On a chilly night, Zak finds warmth under a boat cover. As chance would have it, Tyler (Shia LaBoeuf) commandeers that same boat to evade a couple of crabbers (played by John Hawkes and rapper Yelawolf) who are out for his blood. (In the corrupt system of crabbing licenses along this stretch of the coast, Tyler has been passed over, thus resorting to theft to survive.)
Initially, Tyler sees his stowaway as a burden, but is quickly won over by Zak’s goodness and perseverance, agreeing to take him to the wrestling camp on his way to a new life in Florida. Meanwhile, a worker at the nursing home, Eleanor (Dakota Johnson), has been scapegoated for Zak’s escape by its corrupt administrator and is admonished to find him pronto. Naturally, the paths of these three intersect, and Eleanor is faced with a crisis of conscience: whether to return Zak to an empty life, or allow him to follow his dream to completion.
For a film that barely clocks in over 90 minutes, we get a strong toehold on Zak and Tyler’s characters across The Peanut Butter Falcon’s run time. Zak carries an internal sense of badness from his abandonment by his family and the cruelty of ignorant people labelling him a worthless “retard.” Tyler not only contends with poverty, but is hobbled by grief over his brother’s death (Jon Bernthal, seen in flashback). Eleanor is not as fleshed out, but she is sublimating her own grief from early widowhood into her care for the nursing home residents.
Every actor here does a solid job. Zack Gottsagen clearly lacks the expertise of his surrounding cast, but he’s good enough that we’re not taken out of the film by his performance. A likeable, exuberant screen presence goes a long way for him.
Shia LaBoeuf deserves particular singling out. His off-screen antics and misbehavior often overshadow his talents, and a drunk and disorderly arrest during Falcon’s shooting threatened to derail its production. Despite these personal struggles, I’ve never found his performances to be less than superb, from his first movie gig in Holes, to the more recent World War Two drama Fury. As Tyler in this film, even his gaze communicates depths of sorrow, a brittle man barely coping with a gaping absence in his life.

The Peanut Butter Falcon also benefits from a vivid sense of place, with the Georgia coast near Savannah standing in decently for the southern reaches of the Outer Banks (gotta love those Peach State tax incentives!). The weathered poverty-level villages, the fishing and crabbing traditions, and the aquatic vistas are all satisfyingly realized.
Sometimes the dialogue in the film is too on the nose, as when Carl tells Zak that “friends are the family you choose,” unsubtly foreshadowing the bond that will form among its trio of broken people. And the fact that this is Nilson and Schwartz’s feature debut comes through in its choppy narrative. A little more meat, and a few additional scenes, would’ve been helpful.
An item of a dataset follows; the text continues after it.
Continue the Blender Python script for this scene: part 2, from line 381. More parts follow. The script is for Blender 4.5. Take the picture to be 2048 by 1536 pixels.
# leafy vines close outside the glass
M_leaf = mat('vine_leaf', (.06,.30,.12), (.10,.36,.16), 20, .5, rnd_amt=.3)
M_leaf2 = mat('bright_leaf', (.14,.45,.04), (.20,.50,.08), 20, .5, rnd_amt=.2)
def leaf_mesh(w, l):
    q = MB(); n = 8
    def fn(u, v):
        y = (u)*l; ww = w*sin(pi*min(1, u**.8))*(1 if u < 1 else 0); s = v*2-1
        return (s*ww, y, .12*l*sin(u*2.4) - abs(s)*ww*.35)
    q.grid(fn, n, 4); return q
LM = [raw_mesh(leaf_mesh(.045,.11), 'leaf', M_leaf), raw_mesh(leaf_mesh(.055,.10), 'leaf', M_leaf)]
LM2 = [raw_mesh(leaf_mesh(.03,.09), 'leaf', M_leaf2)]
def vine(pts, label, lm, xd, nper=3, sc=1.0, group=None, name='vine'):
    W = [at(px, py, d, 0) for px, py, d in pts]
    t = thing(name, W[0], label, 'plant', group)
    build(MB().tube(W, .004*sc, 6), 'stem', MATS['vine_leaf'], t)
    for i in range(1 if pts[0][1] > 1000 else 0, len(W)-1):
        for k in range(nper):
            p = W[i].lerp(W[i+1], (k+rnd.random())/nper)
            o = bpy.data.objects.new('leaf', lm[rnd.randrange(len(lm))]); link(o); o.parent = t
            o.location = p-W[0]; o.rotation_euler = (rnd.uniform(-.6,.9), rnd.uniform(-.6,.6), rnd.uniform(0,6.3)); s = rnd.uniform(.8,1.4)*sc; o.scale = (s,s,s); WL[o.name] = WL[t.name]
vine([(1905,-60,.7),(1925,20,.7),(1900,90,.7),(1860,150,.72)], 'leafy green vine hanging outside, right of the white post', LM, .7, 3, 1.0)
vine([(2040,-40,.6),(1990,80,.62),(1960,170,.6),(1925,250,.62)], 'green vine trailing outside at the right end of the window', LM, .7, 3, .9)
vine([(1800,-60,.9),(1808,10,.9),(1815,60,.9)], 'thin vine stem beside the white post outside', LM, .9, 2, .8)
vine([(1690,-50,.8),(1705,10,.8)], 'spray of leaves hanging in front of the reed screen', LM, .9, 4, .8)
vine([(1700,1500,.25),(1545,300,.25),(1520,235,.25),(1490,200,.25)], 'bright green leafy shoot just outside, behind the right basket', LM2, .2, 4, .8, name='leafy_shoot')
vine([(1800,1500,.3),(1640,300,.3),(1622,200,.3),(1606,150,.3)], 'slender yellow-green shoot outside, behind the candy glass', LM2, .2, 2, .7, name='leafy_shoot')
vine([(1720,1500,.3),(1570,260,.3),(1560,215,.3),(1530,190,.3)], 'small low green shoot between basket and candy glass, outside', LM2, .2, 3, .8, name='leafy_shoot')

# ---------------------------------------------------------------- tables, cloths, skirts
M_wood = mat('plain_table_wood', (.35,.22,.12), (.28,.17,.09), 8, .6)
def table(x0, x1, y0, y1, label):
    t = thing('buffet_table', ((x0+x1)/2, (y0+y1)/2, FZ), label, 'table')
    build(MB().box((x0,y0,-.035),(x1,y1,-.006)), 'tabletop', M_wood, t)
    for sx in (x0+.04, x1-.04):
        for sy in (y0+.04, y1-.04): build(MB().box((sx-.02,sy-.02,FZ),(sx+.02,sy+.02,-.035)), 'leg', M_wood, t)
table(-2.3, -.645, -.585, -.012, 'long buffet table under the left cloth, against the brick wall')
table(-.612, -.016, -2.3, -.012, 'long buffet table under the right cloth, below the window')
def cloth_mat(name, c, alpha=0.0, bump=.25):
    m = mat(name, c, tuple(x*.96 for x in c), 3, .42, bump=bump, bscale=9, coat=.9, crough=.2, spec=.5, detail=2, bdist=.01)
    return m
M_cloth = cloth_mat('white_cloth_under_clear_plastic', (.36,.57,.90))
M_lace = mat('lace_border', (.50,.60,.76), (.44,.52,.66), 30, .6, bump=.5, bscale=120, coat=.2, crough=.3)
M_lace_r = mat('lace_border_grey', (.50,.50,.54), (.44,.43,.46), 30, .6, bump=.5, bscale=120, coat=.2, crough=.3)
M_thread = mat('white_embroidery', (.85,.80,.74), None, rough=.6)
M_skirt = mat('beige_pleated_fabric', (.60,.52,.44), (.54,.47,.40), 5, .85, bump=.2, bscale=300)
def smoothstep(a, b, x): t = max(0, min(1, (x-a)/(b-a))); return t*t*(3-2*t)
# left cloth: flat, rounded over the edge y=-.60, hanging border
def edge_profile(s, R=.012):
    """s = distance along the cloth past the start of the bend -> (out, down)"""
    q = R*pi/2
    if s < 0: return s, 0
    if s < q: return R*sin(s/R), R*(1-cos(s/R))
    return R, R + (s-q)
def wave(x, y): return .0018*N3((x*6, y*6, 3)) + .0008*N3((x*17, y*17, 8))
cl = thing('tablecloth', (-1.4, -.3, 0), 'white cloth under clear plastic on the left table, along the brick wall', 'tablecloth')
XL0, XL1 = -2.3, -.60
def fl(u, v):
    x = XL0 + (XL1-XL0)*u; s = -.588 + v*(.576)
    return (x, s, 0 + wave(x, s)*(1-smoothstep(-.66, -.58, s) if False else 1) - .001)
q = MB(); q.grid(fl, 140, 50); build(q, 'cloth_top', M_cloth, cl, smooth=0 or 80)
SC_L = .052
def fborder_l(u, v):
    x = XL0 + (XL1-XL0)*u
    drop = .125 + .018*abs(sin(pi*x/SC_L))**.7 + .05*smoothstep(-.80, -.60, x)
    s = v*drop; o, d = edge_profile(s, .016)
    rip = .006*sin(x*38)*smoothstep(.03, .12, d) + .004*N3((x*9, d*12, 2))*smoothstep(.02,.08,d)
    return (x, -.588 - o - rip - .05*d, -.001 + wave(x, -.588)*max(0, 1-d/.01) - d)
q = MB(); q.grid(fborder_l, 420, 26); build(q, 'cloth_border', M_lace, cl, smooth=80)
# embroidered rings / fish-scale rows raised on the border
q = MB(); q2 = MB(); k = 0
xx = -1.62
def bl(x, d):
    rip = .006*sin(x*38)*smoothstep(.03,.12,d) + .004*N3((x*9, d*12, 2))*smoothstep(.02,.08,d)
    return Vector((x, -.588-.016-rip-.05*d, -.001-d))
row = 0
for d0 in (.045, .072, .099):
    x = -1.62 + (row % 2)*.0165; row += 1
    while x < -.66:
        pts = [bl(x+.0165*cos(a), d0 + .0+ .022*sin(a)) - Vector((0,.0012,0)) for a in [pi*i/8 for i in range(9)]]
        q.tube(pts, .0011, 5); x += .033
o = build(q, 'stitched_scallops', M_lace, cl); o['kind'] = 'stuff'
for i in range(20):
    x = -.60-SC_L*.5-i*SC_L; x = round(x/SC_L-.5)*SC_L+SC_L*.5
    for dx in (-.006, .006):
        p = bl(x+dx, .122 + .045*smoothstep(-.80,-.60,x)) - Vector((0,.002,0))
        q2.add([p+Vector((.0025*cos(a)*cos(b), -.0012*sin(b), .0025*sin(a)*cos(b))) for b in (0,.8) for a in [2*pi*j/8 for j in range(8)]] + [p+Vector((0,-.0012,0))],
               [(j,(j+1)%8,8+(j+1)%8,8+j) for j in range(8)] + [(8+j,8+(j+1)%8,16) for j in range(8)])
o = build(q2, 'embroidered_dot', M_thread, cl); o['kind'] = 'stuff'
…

Praise is due the writer/director duo, however, for successfully giving Falcon an optimistic tone that still honors the sadness and hardship their characters have endured.
Their film, in its own fantastical way, captures the travails of intellectually-impaired people and those who care about them. Sadly, when family is absent, folks with Down syndrome are sometimes institutionalized in settings manifestly not designed for them. And as the film shows (and honestly, struggles a bit with), it can be a high-wire balancing act, to support their dreams without being patronizing.
Despite its flaws, The Peanut Butter Falcon, in the sum of its parts, lands on the side of the angels. Even if it doesn’t herald the Second Coming of Mark Twain.